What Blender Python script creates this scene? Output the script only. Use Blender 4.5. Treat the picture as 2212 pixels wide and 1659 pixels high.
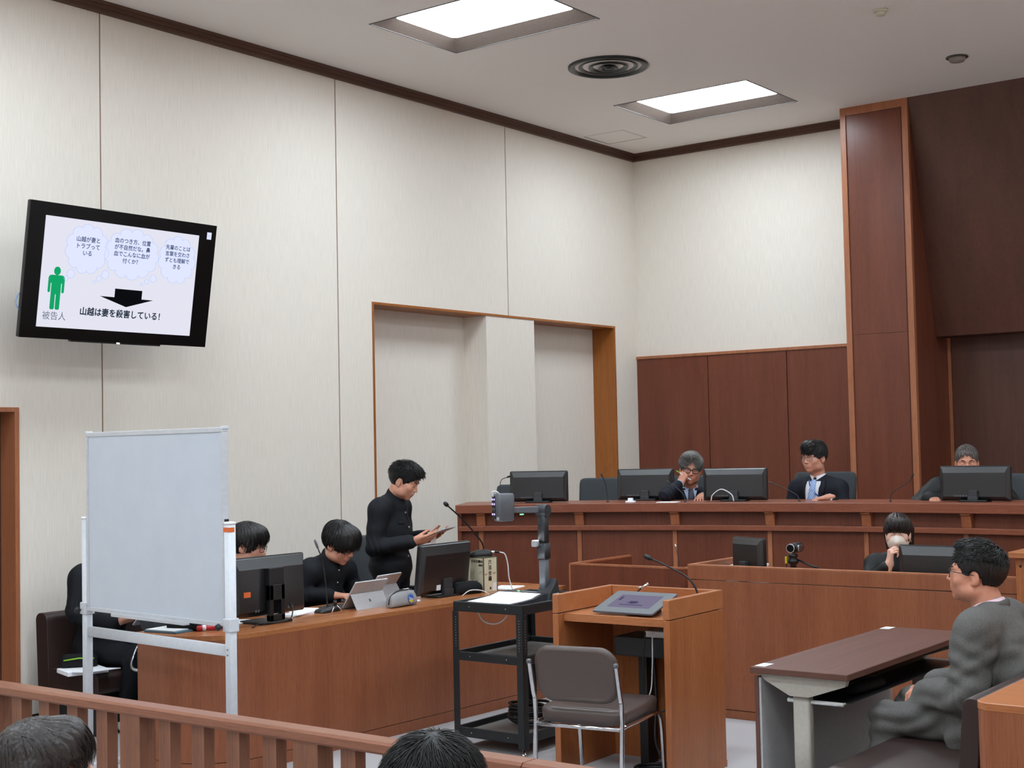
import bpy, bmesh, math, random
import numpy as np
from mathutils import Vector, Matrix

for o in list(bpy.data.objects):
    bpy.data.objects.remove(o)
S = bpy.context.scene
COL = S.collection
random.seed(7)
PI = math.pi

# ------------------------------------------------------------------ camera, world, exposure
cam = bpy.data.cameras.new('camera')
cam.sensor_fit = 'HORIZONTAL'
cam.sensor_width = 36.0
cam.lens = 36.0 * 3022.46 / 2212.0
cam.clip_start = 0.05
cam_ob = bpy.data.objects.new('camera', cam)
COL.objects.link(cam_ob)
_r = Vector((0.79774271, 0.60264376, -0.02066585))
_u = Vector((0.04297656, -0.02263823, 0.99881957))
_b = Vector((0.60146454, -0.79768917, -0.04395904))
CAM_POS = Vector((7.92744, -12.75793, 1.72))
cam_ob.matrix_world = Matrix(((_r.x, _u.x, _b.x, CAM_POS.x), (_r.y, _u.y, _b.y, CAM_POS.y), (_r.z, _u.z, _b.z, CAM_POS.z), (0, 0, 0, 1)))
S.camera = cam_ob

world = bpy.data.worlds.new('world')
S.world = world
world.use_nodes = True
world.node_tree.nodes['Background'].inputs[0].default_value = (0.6, 0.62, 0.66, 1)
world.node_tree.nodes['Background'].inputs[1].default_value = 0.02

S.view_settings.view_transform = 'Standard'
S.view_settings.look = 'None'
S.view_settings.gamma = 1.0
S.view_settings.use_curve_mapping = False
S.view_settings.exposure = 0.17
S.cycles.diffuse_bounces = 8
S.cycles.max_bounces = 14
LAMP = 23.0          # emission of the ceiling panels


# ------------------------------------------------------------------ colours and materials
def lin(c):
    if isinstance(c, str):
        c = tuple(int(c[i:i + 2], 16) for i in (1, 3, 5))
    r = []
    for v in c[:3]:
        v = v / 255.0
        r.append(v / 12.92 if v <= 0.04045 else ((v + 0.055) / 1.055) ** 2.4)
    return (r[0], r[1], r[2], 1.0)


def nd(nt, kind, **kw):
    n = nt.nodes.new(kind)
    for k, v in kw.items():
        if k.startswith('i_'):
            n.inputs[k[2:].replace('_', ' ')].default_value = v
        else:
            setattr(n, k, v)
    return n


def base_mat(name, rough=0.5, metal=0.0, spec=0.5):
    m = bpy.data.materials.new(name)
    m.use_nodes = True
    b = m.node_tree.nodes['Principled BSDF']
    b.inputs['Roughness'].default_value = rough
    b.inputs['Metallic'].default_value = metal
    b.inputs['Specular IOR Level'].default_value = spec
    return m, m.node_tree, b


def ramp(nt, stops):
    n = nt.nodes.new('ShaderNodeValToRGB')
    el = n.color_ramp.elements
    el[0].position, el[0].color = stops[0]
    el[1].position, el[1].color = stops[-1]
    for p, c in stops[1:-1]:
        e = el.new(p)
        e.color = c
    return n


def noise_mat(name, c1, c2, scale=(20, 20, 20), rough=0.5, metal=0.0, bump=0.0, spec=0.5, detail=4.0, bscale=None, pos=(0.3, 0.7)):
    m, nt, b = base_mat(name, rough, metal, spec)
    tc = nd(nt, 'ShaderNodeTexCoord')
    mp = nd(nt, 'ShaderNodeMapping')
    mp.inputs['Scale'].default_value = scale
    nt.links.new(tc.outputs['Object'], mp.inputs['Vector'])
    nz = nd(nt, 'ShaderNodeTexNoise', i_Scale=1.0, i_Detail=detail, i_Roughness=0.6)
    nt.links.new(mp.outputs[0], nz.inputs['Vector'])
    rp = ramp(nt, [(pos[0], lin(c1)), (pos[1], lin(c2))])
    nt.links.new(nz.outputs['Fac'], rp.inputs[0])
    nt.links.new(rp.outputs[0], b.inputs['Base Color'])
    if bump:
        bn = nd(nt, 'ShaderNodeBump', i_Strength=bump, i_Distance=0.002)
        src = nz
        if bscale:
            mp2 = nd(nt, 'ShaderNodeMapping')
            mp2.inputs['Scale'].default_value = bscale
            nt.links.new(tc.outputs['Object'], mp2.inputs['Vector'])
            src = nd(nt, 'ShaderNodeTexNoise', i_Scale=1.0, i_Detail=3.0)
            nt.links.new(mp2.outputs[0], src.inputs['Vector'])
        nt.links.new(src.outputs['Fac'], bn.inputs['Height'])
        nt.links.new(bn.outputs[0], b.inputs['Normal'])
    return m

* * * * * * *

=== TASK STATEMENT ===
Leave out any pictures, please, and quote only the lines from the top of the data through the line that contains "PI = math.pi".

=== SOLUTION TO THE PROBLEM ===
What Blender Python script creates this scene? Output the script only. Use Blender 4.5. Treat the picture as 2212 pixels wide and 1659 pixels high.
import bpy, bmesh, math, random
import numpy as np
from mathutils import Vector, Matrix

for o in list(bpy.data.objects):
    bpy.data.objects.remove(o)
S = bpy.context.scene
COL = S.collection
random.seed(7)
PI = math.pi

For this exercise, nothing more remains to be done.